If we were being tough, we’d say that there’s nothing unique here in terms of functionality, but few competitors incorporate such a wide array of security features in a single device. Better still, the Ring Spotlight Cam presents its wares in a simple, well-organized management console that anyone can get along with. In a category that’s drowning in “me-too” security solutions, that’s a great selling point.

The Ring Spotlight Cam supports live video streaming but has no local storage for on-board recording. If you want the ability to record, you’ll need to subscribe to one of Ring’s monthly service plans, which include cloud storage and playback.

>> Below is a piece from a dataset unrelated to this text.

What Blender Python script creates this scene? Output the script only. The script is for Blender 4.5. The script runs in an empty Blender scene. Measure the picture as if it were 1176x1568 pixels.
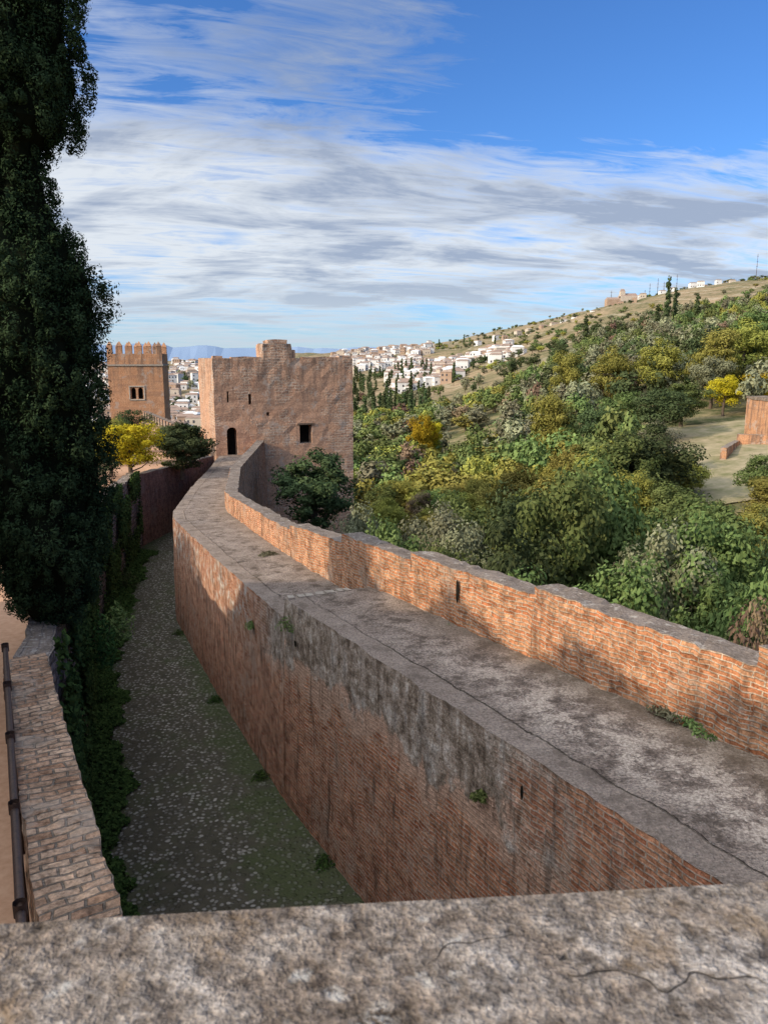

The $3 per month ($30 per year) Protect Basic plan includes 60 days of cloud storage, video reviews of missed events, and the ability to share video with family, friends and law enforcement agencies. At $10 per month ($100 per year), Protect Plus extends coverage across all of your Ring devices and bundles “exclusive discounts” and a lifetime warranty, covering your devices in case of damage or theft. A 30-day trial Protect Plus plan is activated when you set up the Spotlight Cam.

In use, we found the Ring Spotlight Cam to be mostly reliable. Your main concern will be ensuring a strong wireless connection to the device. We did experience some minor connectivity issues in our test house, which has a brick exterior, but these were intermittent.

Daytime output from the camera was crisp and clear. Night vision, less so, as you’d expect, but even without support from the integrated spotlight, you can clearly detect potential intruders crossing the line of vision. Ring recently color night vision for all its wired devices, allowing for clearer, better visibility for both live view and recorded motion. This feature works well, providing crisper images.

The camera’s motion detection was very good indeed.

The camera’s motion detection was very good indeed, firing the spotlight up immediately as soon as we entered the detection zone. However, we did notice that the Ring app was very slow to respond when attempting to change the Motion Zone, with a delay of almost a minute when accessing the menu.

Outside of these core features, we were also pleased to see that the Ring app includes helpful tools like Wi-Fi signal strength monitoring and testing, device health and system status reports, and more. You may not invest a lot of time in them up front, but they’re invaluable support tools if your camera feed goes down.

Warranty information

The Ring Spotlight Cam is backed with a one-year parts and labor warranty, while Ring subscribers also benefit from lifetime purchase protection, which covers the device in case of damage or theft. Ring also offers a 30-day refund policy, which protects your investment in case you’re dissatisfied with the camera’s performance.

Our Take

The Ring Spotlight Cam Wired is a great device for home protection. While it takes a little extra work to install than a battery-powered device, its integrated spotlight provides a significant deterrent to opportunistic burglars, and it’s super simple to get along with, thanks to clear, high-definition video output, night vision, and responsive motion detection.

Is there a better alternative?

While the $150 Nest Outdoor Cam and $200 Netgear Arlo Pro offer strong competition (and arguably, better value), Ring’s integrated spotlight and siren provide effective, additional deterrents that give this device the edge.

How long will it last?

The Spotlight Cam Wired, now backed by Amazon and featuring Alexa integration, isn’t going anywhere. You should feel confident that Ring will continue to support their products. In terms of durability, Ring is built to weather the elements and be tamper-proof. The product should last for several years.

Should you buy it?

Yes. The Ring Spotlight Cam is a compact, well-built device with a comprehensive array of features to secure your home. Ring has worked hard to ensure the camera is simple to install and simple to use. If the idea of a wired camera isn’t for you, the battery-powered version will make a great alternative.

Updated February 17, 2019 to note that the device now has color night vision.